Shipping’s Greatest Loser Since Lehman Brothers Went Under


Shipping’s Greatest Loser Since Lehman Brothers Went Under

  • The demise of Germany’s shipping sector has led to the development of Norway, Greece and China as Shipping Nations.
  • Germany lost one-third of its fleet- from 3900 to 1300 in the last 6 years.
  • The lack of financing and the breakdown of the KG system has led to the present situation.
  • Germany still remains a marine super power due to its ship management and manufacturing sectors.

Germany is worst hit by the global financial crisis and it’s visible in its shipping sector. The German fleet has beared all the burden of recession since it was placed as Lehman Brothers folded, writes Dagfinn Lunde, the former Intertanko head (1995-2000) in his column in Splash 247.

How was Germany affected?

There can be few more classic cases in shipping of overleveraging at the peak of the market than how the German fleet was placed as Lehman Brothers folded. Arguably, the beneficiaries of Germany’s demise have been owners in Norway, Greece and China who have been able to hoover up tonnage on the cheap.
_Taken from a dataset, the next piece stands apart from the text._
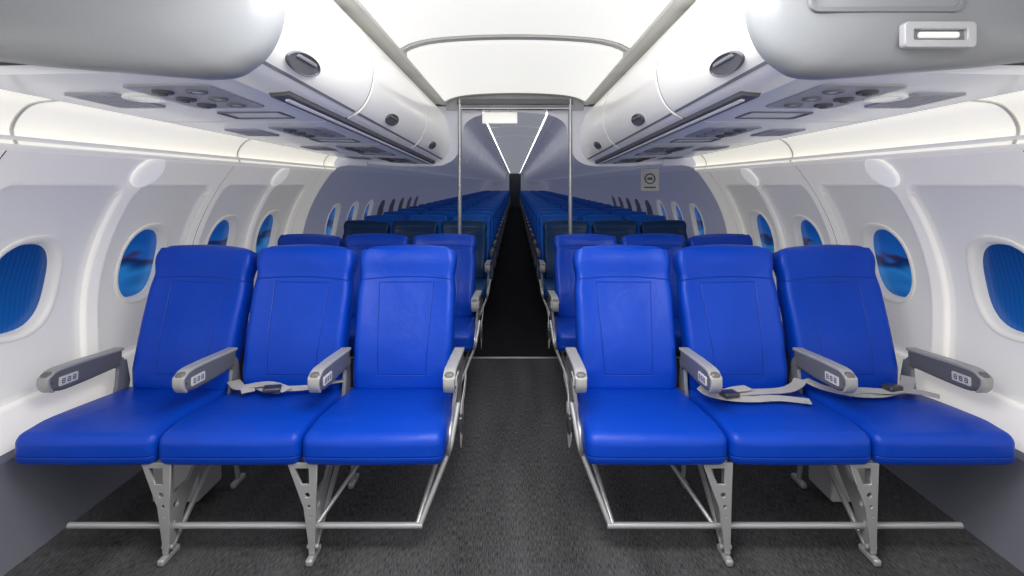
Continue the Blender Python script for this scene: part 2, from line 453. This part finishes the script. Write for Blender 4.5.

Europe’s largest economy has lost one third of its fleet in the past six years alone, down by 1,300 ships from the 3,900 the country controlled in 2012.

Just as frightening, think for a moment when you know that only 323 newbuilds have been contracted by German owners in the same period, which means that the average age of the German fleet is getting a whole lot older while shrinking.

Just a handful of German owners have actually increased in size in the past decade – the likes of Hapag-Lloyd, Oldendorff, Ernst Russ and MPC.

What’s the cause of this crisis in Shipping?

Germany’s continued shipowning crisis is now largely due to a lack of available financing. Back in the day the likes of Dresdner Bank, Commerzbank, Deutsche Schiffsbank, SHL and Deutsche Bank et al were all household names in ship finance. These days, scanning the pages of Marine Money for recently done deals, I only note KFW as active, and that is a bank that primarily focuses on newbuilds. This is an enormous setback. Still, I do note the new owners of HSH Nordbank have committed to ship finance, although with small money, as has Nord Deutsche Landesbank, otherwise it sadly seems it’s a dying business in Germany.

KG System Breakdown

On the equity side the way that the German authorities have clamped down on KG models is a real shame and has destroyed the local market in an irreversible fashion. Further, due to many KGs losing their ships/equity, investors now connect shipping negatively with high risk.

As I have always stressed, the KG system was and is a good system – it just became overused and overleveraged at the wrong moment. KGs are a 200-year-old system that worked for generation after generation with partners clubbing together to invest in ships. Its glory days of the previous decade might never be met again.

The HeyDay is Over

Despite the dreary comments above, make no mistake Germany is still a maritime powerhouse in Europe. Its shipmanagement sector (if one includes Cypriot offshoots) plus its renowned manufacturing expertise remain hard to beat as will no doubt be evidenced at this year’s mammoth SMM shipping exhibition in Hamburg. However, unfortunately the heyday in shipowning and ship finance seem now well behind it.